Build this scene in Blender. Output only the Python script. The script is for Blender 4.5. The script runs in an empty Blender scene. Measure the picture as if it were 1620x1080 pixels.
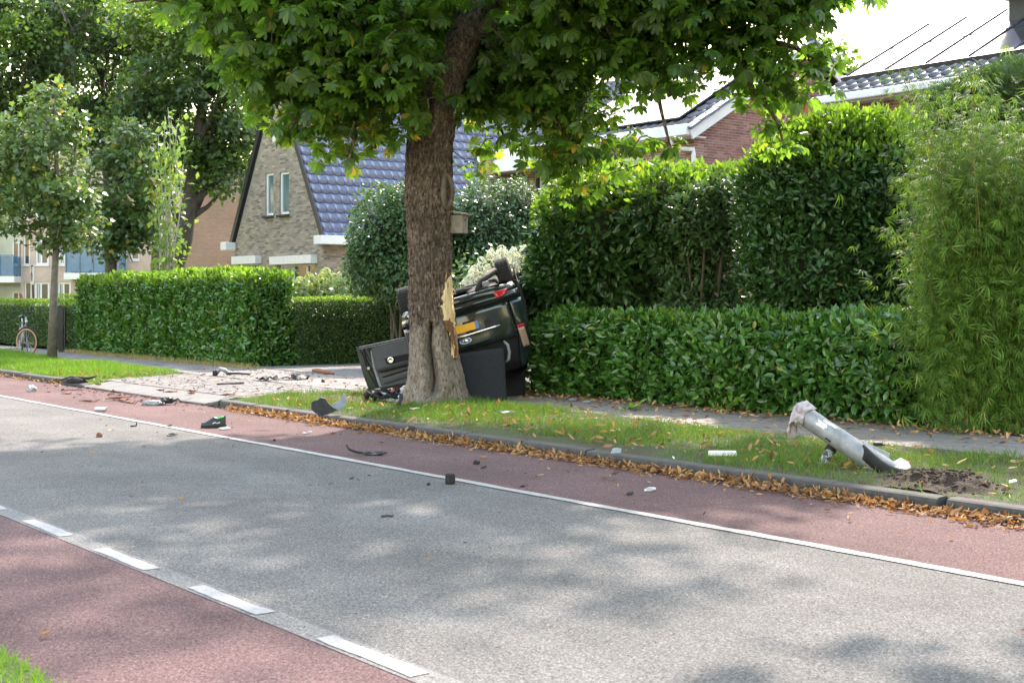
import bpy, bmesh, math, random
import numpy as np
from mathutils import Vector, Matrix

random.seed(7)
RNG = np.random.default_rng(11)
SC = bpy.context.scene
COL = SC.collection

# ------------------------------------------------------------------ camera, sky, sun, exposure
F = 2100.0                      # focal length in photo pixels (1620 wide)
EYE = 1.6
cam_d = bpy.data.cameras.new('camera'); cam = bpy.data.objects.new('camera', cam_d); COL.objects.link(cam)
cam.location = (0, 0, EYE); cam.rotation_euler = (math.radians(90), 0, 0)
cam_d.sensor_width = 36.0; cam_d.lens = F * 36 / 1620
cam_d.shift_y = -70 / 1620
cam_d.clip_start = 0.1; cam_d.clip_end = 2000
cam_d.dof.use_dof = True; cam_d.dof.focus_distance = 17.5; cam_d.dof.aperture_fstop = 5.6
SC.camera = cam

SUN_EL, SUN_AZ = math.radians(43), math.radians(13)     # azimuth from straight ahead, to the right
sundir = Vector((math.sin(SUN_AZ) * math.cos(SUN_EL), math.cos(SUN_AZ) * math.cos(SUN_EL), math.sin(SUN_EL)))
world = bpy.data.worlds.new('World'); SC.world = world; world.use_nodes = True
nt = world.node_tree
bg = nt.nodes['Background']
sky = nt.nodes.new('ShaderNodeTexSky'); sky.sky_type = 'NISHITA'; sky.sun_disc = False
sky.sun_elevation = SUN_EL; sky.sun_rotation = SUN_AZ
sky.air_density = 2.2; sky.dust_density = 1.6; sky.ozone_density = 2.6
nt.links.new(sky.outputs[0], bg.inputs[0]); bg.inputs[1].default_value = 0.15
sun_d = bpy.data.lights.new('sun', 'SUN'); sun_d.energy = 2.0; sun_d.angle = math.radians(1.2); sun_d.color = (1.0, 0.96, 0.90)
sun = bpy.data.objects.new('sun', sun_d); COL.objects.link(sun)
sun.rotation_euler = sundir.to_track_quat('Z', 'Y').to_euler(); sun.location = (8, 30, 40)
SC.view_settings.view_transform = 'Standard'; SC.view_settings.look = 'None'
SC.view_settings.gamma = 1.0; SC.view_settings.use_curve_mapping = False
SC.view_settings.exposure = 2.42
SC.view_settings.use_white_balance = True          # the photograph is balanced for the shade
SC.view_settings.white_balance_temperature = 7300; SC.view_settings.white_balance_tint = 19

# ------------------------------------------------------------------ coordinates
RD = Vector((-0.6201, 0.7845, 0))      # along the road, away to the left
RN = Vector((0.7845, 0.6201, 0))       # across the road, away from the camera
UP = Vector((0, 0, 1))
def W(s, w, z=0.0): return RD * s + RN * w + UP * z
def SW(p): return p[0] * RD.x + p[1] * RD.y, p[0] * RN.x + p[1] * RN.y
def P(u, v, Z): return Vector(((u - 810) * Z / F, Z, EYE - (v - 470) * Z / F))
def G(u, v, z=0.0):
    Z = (EYE - z) * F / (v - 470); return Vector(((u - 810) * Z / F, Z, z))
def on_plane(p0, du, u, v):
    """where the sight line through (u, v) meets the upright plane p0 + t*du: returns t, z"""
    k = (u - 810) / F
    t = (k * p0.y - p0.x) / (du.x - k * du.y)
    Z = p0.y + t * du.y
    return t, EYE - (v - 470) * Z / F

# ------------------------------------------------------------------ object helpers
def wm(o):
    m = o.matrix_basis.copy()
    if o.parent: m = wm(o.parent) @ o.matrix_parent_inverse @ m
    return m
def par(o, p, local=False):
    o.parent = p
    if not local: o.matrix_parent_inverse = wm(p).inverted()
def tag(o, label=None, cat=None, group=None, kind=None):
    if label: o['label'] = label
    if cat: o['category'] = cat
    if group: o['group'] = group
    if kind: o['kind'] = kind
    return o
def thing(name, label, cat, loc=(0, 0, 0), rz=0.0, group=None):
    o = bpy.data.objects.new(name, None); COL.objects.link(o)
    o.empty_display_size = 0.2
    o.location = loc; o.rotation_euler = (0, 0, rz)
    return tag(o, label, cat, group)
def link(name, me, m=None, parent=None, local=False):
    o = bpy.data.objects.new(name, me); COL.objects.link(o)
    if m is not None and not me.materials: me.materials.append(m)
    if parent is not None: par(o, parent, local)
    return o
def mesh_np(name, V, loops, starts, totals, smooth=True):
    me = bpy.data.meshes.new(name)
    V = np.ascontiguousarray(V, dtype=np.float32)
    me.vertices.add(len(V)); me.vertices.foreach_set('co', V.ravel())
    me.loops.add(len(loops)); me.loops.foreach_set('vertex_index', np.ascontiguousarray(loops, dtype=np.int32))
    me.polygons.add(len(starts))
    me.polygons.foreach_set('loop_start', np.ascontiguousarray(starts, dtype=np.int32))
    me.polygons.foreach_set('loop_total', np.ascontiguousarray(totals, dtype=np.int32))
    me.polygons.foreach_set('use_smooth', np.full(len(starts), smooth, dtype=bool))
    me.update(calc_edges=True)
    return me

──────

**YOUR GOAL**
Quote, exactly and only, the lines from the first line of the data above through the line containing "SC.camera = cam". The pictures do not belong in it.

**SOLUTION**
Build this scene in Blender. Output only the Python script. The script is for Blender 4.5. The script runs in an empty Blender scene. Measure the picture as if it were 1620x1080 pixels.
import bpy, bmesh, math, random
import numpy as np
from mathutils import Vector, Matrix

random.seed(7)
RNG = np.random.default_rng(11)
SC = bpy.context.scene
COL = SC.collection

# ------------------------------------------------------------------ camera, sky, sun, exposure
F = 2100.0                      # focal length in photo pixels (1620 wide)
EYE = 1.6
cam_d = bpy.data.cameras.new('camera'); cam = bpy.data.objects.new('camera', cam_d); COL.objects.link(cam)
cam.location = (0, 0, EYE); cam.rotation_euler = (math.radians(90), 0, 0)
cam_d.sensor_width = 36.0; cam_d.lens = F * 36 / 1620
cam_d.shift_y = -70 / 1620
cam_d.clip_start = 0.1; cam_d.clip_end = 2000
cam_d.dof.use_dof = True; cam_d.dof.focus_distance = 17.5; cam_d.dof.aperture_fstop = 5.6
SC.camera = cam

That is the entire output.